I truly believe that these jerks were flunkies from the school of Morons R Us.
I wish they would increase their maximum size limits for international packages . They're losing tons of money to others shippers .
Oh thank you Mr.Government, you have screwed us again.
Don't make them angry. For goodness sake, don't you read the news?!
In ten years, there will be no need for the post office. they only became profitable because they wised up and hired consultants from the retail industry to revamp their locations. Also, how hard is it to make a profit when you have unlimited funds and a monopoly on mail boxes? Companies are all switching to online billing. People send evites and ecards now instead of traditional mail. Letters are being replaced by emails and delivery for packages is much more efficient through the private sector. I predict that people will stop putting up mailboxes altogether in the near future and refuse the service since all they will be getting is a bunch of junk mail. Even magazines and newspapers are going digital. What is left? Why spend money on a fancy new computer system when the entire service will be obsolete in the next few years?
The internet has helped the postal service with the online sales. You can't exactly digitally ship things purchased on ebay, Amazon, etc. If your scenario was having such a negative impact they would not have set a new record for shipments.
Eventually, you're right but not in the near term for several reasons:
1) The Internet isn't everywhere.
2) There are a lot of hangers on in the older generation that won't use it.
3) A lot of laws require that items be mailed "Certified Mail" or that disclosures be mailed out. To comply with arcane laws, you have to have a mail service.
4) You have a lot of smaller companies who just can't do e-billing.
As you can see...this time it was Congress' fault. What is the point of this legislation anyway?
On USPS.com, you can print stamps, get mailing supplies (boxes etc) and track your things you have mailed.
Unfortunately, it is YOU that is not keeping up with the advances the USPS is using. They are far ahead of UPS and FedEx in the small package area.
My opinion, the 3 Billion $ is a tax raising method for congress. You watch, they will start tapping the escrow fund to "help the needy" or some other crap.
I think the system will still be needed in future. All your points are valid, but you've named one of the key reasons the system is necessary. The internet.

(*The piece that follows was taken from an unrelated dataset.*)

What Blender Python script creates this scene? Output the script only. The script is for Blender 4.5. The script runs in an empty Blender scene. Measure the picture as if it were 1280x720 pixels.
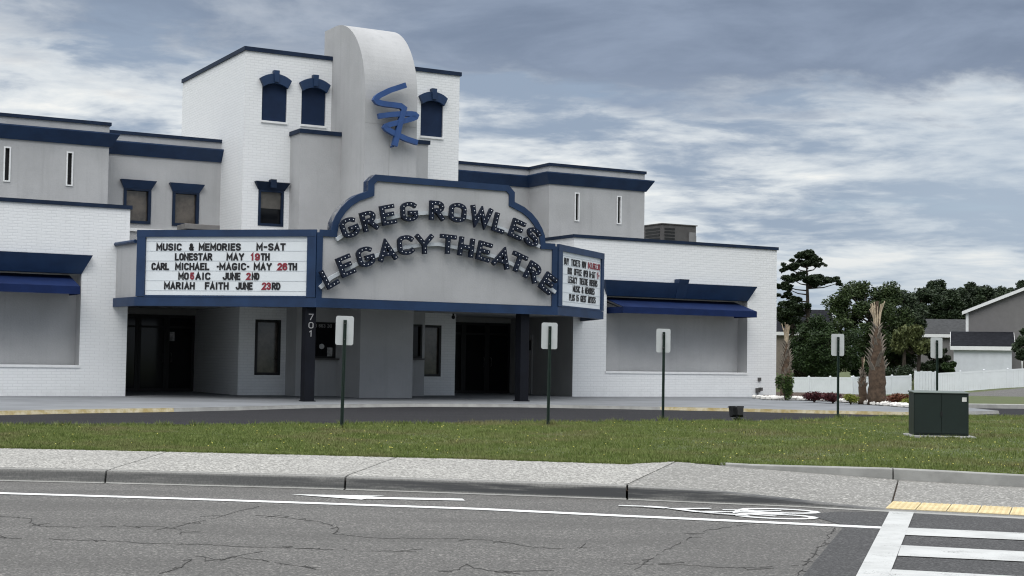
import bpy, bmesh, math, random
import numpy as np
from mathutils import Vector, Matrix

C = bpy.context.scene.collection
scn = bpy.context.scene
R = math.radians
PI = math.pi

# ------------------------------------------------------------------ camera
cam_d = bpy.data.cameras.new('camera')
cam = bpy.data.objects.new('camera', cam_d); C.objects.link(cam)
cam_d.sensor_width = 36.0; cam_d.lens = 52.0
cam_d.clip_start = 0.1; cam_d.clip_end = 3000
EYE = 1.47
_m = [[0.999888, -0.014999, -0.0], [-0.000729, -0.048612, -0.998817], [0.014982, 0.998705, -0.048617]]
M4 = Matrix([[_m[i][0], _m[i][1], _m[i][2], (0, 0, EYE)[i]] for i in range(3)] + [[0, 0, 0, 1]])
cam.matrix_world = M4
scn.camera = cam
scn.cycles.filter_width = 1.15

# ------------------------------------------------------------------ light
scn.view_settings.view_transform = 'Standard'
scn.view_settings.look = 'None'
scn.view_settings.exposure = 0.18
scn.view_settings.gamma = 1.0
scn.view_settings.use_curve_mapping = False
SUN_EL, SUN_AZ = 50.0, -172.0        # azimuth measured from +Y towards +X (behind the camera, slightly left)

sd = bpy.data.lights.new('sun', 'SUN'); sun = bpy.data.objects.new('sun', sd); C.objects.link(sun)
sd.energy = 0.75; sd.angle = R(35); sd.color = (1.0, 0.96, 0.9)
az, el = R(SUN_AZ), R(SUN_EL)
to_sun = Vector((math.sin(az)*math.cos(el), math.cos(az)*math.cos(el), math.sin(el)))
sun.rotation_euler = (-to_sun).to_track_quat('-Z', 'Y').to_euler()

w = bpy.data.worlds.new('World'); scn.world = w; w.use_nodes = True
nt = w.node_tree; nt.nodes.clear()
def N(nt, t, **k):
    n = nt.nodes.new(t)
    for a, b in k.items():
        if a.startswith('i_'):
            n.inputs[int(a[2:]) if a[2:].isdigit() else a[2:].replace('_', ' ')].default_value = b
        else: setattr(n, a, b)
    return n
def math_n(nt, op, a, b=None, c=None, clamp=False):
    n = nt.nodes.new('ShaderNodeMath'); n.operation = op; n.use_clamp = clamp
    for i, x in enumerate((a, b, c)):
        if x is None: continue
        if isinstance(x, (int, float)): n.inputs[i].default_value = x
        else: nt.links.new(x, n.inputs[i])
    return n.outputs[0]
def smooth(nt, x, a, b, lo=0.0, hi=1.0):
    n = nt.nodes.new('ShaderNodeMapRange'); n.interpolation_type = 'SMOOTHSTEP'
    n.inputs[1].default_value = a; n.inputs[2].default_value = b; n.inputs[3].default_value = lo; n.inputs[4].default_value = hi
    nt.links.new(x, n.inputs[0]); return n.outputs[0]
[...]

More and more business will be conducted over the internet with postal services being the main interface between the customer and vendor following the on-line activity. Now it's true that most vendors use privatized delivery for excellent service, but there are many services that rely upon regular USPS for their business. Netflix and Gamefly for example.
I'm not saying that the USPS will stay open just for them alone. Still, you can see where "denial of service" on part of the privatized services (for lack of profit) may make the USPS mandatory in some areas. There's still a need in many cases, I don't see it changing in the future.
OTOH, the points you listed will certainly make the USPS leaner and hopefully more competative.
Maybe we should be them in charge of social security.
I have to hand it to the chief for making the PO profitable again. Seems ridiculous for that entity not to be able to make a profit.
"'We kept our focus on the customer for the past four years,' said Potter. 'It has paid off in record revenues, record volumes, and positive customer satisfaction ratings.'"
I have been treated much better in the last few years by postal employees than during the dark days before, when they were usually pretty snarky, if not completely obstructive. I still, however, am in shock when a postal worker treats me well and courteously at the counter. Maybe it's time to realize this change isn't transient.
I thought it was just me! LA really is a blackhole for the USPS.
Fedex, UPS, and DHL will provide tracking for no charge, pickup until delivery. USPS charges extra for tracking, which is usually a day behind and gives no usueful info. To ship a package, the Post Office would be my last choice.
The Congress wants the USPS to help finance the budget deficit of the U.S. government.
Congress has no doubt required the USPS to invest its budget surpluses in federal government debt obligations.